▶ _Goal_:
Please give the listing again, word for word, with nothing left out.

▶ _Source excerpt_:
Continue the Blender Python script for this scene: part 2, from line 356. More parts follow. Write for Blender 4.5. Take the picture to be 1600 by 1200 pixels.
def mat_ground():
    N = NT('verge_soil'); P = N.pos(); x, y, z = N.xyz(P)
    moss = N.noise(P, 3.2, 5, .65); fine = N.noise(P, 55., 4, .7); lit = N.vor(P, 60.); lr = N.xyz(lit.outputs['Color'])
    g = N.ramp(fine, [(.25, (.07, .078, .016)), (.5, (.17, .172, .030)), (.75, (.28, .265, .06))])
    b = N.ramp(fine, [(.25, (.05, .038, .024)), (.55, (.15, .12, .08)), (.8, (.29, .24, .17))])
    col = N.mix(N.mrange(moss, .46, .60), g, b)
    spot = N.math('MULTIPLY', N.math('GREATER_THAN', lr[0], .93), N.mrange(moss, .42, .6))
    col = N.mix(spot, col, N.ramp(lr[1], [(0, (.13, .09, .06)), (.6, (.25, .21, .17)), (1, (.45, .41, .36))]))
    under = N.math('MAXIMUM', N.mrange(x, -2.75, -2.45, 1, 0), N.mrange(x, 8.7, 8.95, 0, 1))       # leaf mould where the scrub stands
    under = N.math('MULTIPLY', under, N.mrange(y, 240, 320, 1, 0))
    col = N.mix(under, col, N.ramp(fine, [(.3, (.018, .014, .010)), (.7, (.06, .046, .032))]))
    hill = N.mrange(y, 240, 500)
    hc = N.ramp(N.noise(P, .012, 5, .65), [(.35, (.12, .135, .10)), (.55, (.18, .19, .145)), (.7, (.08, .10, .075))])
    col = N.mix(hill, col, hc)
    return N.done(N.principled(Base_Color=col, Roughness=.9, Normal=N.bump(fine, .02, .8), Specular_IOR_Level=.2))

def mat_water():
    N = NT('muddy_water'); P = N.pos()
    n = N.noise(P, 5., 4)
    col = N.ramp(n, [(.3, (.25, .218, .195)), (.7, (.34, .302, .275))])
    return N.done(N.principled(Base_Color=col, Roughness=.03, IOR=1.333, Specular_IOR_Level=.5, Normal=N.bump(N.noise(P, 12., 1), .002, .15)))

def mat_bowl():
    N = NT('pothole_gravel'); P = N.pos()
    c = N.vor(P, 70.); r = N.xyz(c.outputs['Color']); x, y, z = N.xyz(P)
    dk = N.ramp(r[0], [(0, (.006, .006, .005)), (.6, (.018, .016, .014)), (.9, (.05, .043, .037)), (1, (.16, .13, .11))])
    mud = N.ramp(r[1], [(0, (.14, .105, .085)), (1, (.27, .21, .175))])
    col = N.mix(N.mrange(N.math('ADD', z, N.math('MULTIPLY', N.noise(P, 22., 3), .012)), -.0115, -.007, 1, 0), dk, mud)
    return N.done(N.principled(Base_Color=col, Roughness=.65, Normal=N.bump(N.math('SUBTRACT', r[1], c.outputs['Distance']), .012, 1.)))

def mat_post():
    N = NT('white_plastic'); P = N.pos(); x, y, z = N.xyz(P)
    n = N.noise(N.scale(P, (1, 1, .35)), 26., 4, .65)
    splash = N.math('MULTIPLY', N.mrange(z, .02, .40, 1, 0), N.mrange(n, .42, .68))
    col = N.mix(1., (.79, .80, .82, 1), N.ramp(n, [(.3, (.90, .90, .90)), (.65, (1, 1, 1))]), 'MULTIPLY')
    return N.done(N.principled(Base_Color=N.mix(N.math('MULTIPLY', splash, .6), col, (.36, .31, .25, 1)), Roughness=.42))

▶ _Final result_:
Continue the Blender Python script for this scene: part 2, from line 356. More parts follow. Write for Blender 4.5. Take the picture to be 1600 by 1200 pixels.
def mat_ground():
    N = NT('verge_soil'); P = N.pos(); x, y, z = N.xyz(P)
    moss = N.noise(P, 3.2, 5, .65); fine = N.noise(P, 55., 4, .7); lit = N.vor(P, 60.); lr = N.xyz(lit.outputs['Color'])
    g = N.ramp(fine, [(.25, (.07, .078, .016)), (.5, (.17, .172, .030)), (.75, (.28, .265, .06))])
    b = N.ramp(fine, [(.25, (.05, .038, .024)), (.55, (.15, .12, .08)), (.8, (.29, .24, .17))])
    col = N.mix(N.mrange(moss, .46, .60), g, b)
    spot = N.math('MULTIPLY', N.math('GREATER_THAN', lr[0], .93), N.mrange(moss, .42, .6))
    col = N.mix(spot, col, N.ramp(lr[1], [(0, (.13, .09, .06)), (.6, (.25, .21, .17)), (1, (.45, .41, .36))]))
    under = N.math('MAXIMUM', N.mrange(x, -2.75, -2.45, 1, 0), N.mrange(x, 8.7, 8.95, 0, 1))       # leaf mould where the scrub stands
    under = N.math('MULTIPLY', under, N.mrange(y, 240, 320, 1, 0))
    col = N.mix(under, col, N.ramp(fine, [(.3, (.018, .014, .010)), (.7, (.06, .046, .032))]))
    hill = N.mrange(y, 240, 500)
    hc = N.ramp(N.noise(P, .012, 5, .65), [(.35, (.12, .135, .10)), (.55, (.18, .19, .145)), (.7, (.08, .10, .075))])
    col = N.mix(hill, col, hc)
    return N.done(N.principled(Base_Color=col, Roughness=.9, Normal=N.bump(fine, .02, .8), Specular_IOR_Level=.2))

def mat_water():
    N = NT('muddy_water'); P = N.pos()
    n = N.noise(P, 5., 4)
    col = N.ramp(n, [(.3, (.25, .218, .195)), (.7, (.34, .302, .275))])
    return N.done(N.principled(Base_Color=col, Roughness=.03, IOR=1.333, Specular_IOR_Level=.5, Normal=N.bump(N.noise(P, 12., 1), .002, .15)))

def mat_bowl():
    N = NT('pothole_gravel'); P = N.pos()
    c = N.vor(P, 70.); r = N.xyz(c.outputs['Color']); x, y, z = N.xyz(P)
    dk = N.ramp(r[0], [(0, (.006, .006, .005)), (.6, (.018, .016, .014)), (.9, (.05, .043, .037)), (1, (.16, .13, .11))])
    mud = N.ramp(r[1], [(0, (.14, .105, .085)), (1, (.27, .21, .175))])
    col = N.mix(N.mrange(N.math('ADD', z, N.math('MULTIPLY', N.noise(P, 22., 3), .012)), -.0115, -.007, 1, 0), dk, mud)
    return N.done(N.principled(Base_Color=col, Roughness=.65, Normal=N.bump(N.math('SUBTRACT', r[1], c.outputs['Distance']), .012, 1.)))

def mat_post():
    N = NT('white_plastic'); P = N.pos(); x, y, z = N.xyz(P)
    n = N.noise(N.scale(P, (1, 1, .35)), 26., 4, .65)
    splash = N.math('MULTIPLY', N.mrange(z, .02, .40, 1, 0), N.mrange(n, .42, .68))
    col = N.mix(1., (.79, .80, .82, 1), N.ramp(n, [(.3, (.90, .90, .90)), (.65, (1, 1, 1))]), 'MULTIPLY')
    return N.done(N.principled(Base_Color=N.mix(N.math('MULTIPLY', splash, .6), col, (.36, .31, .25, 1)), Roughness=.42))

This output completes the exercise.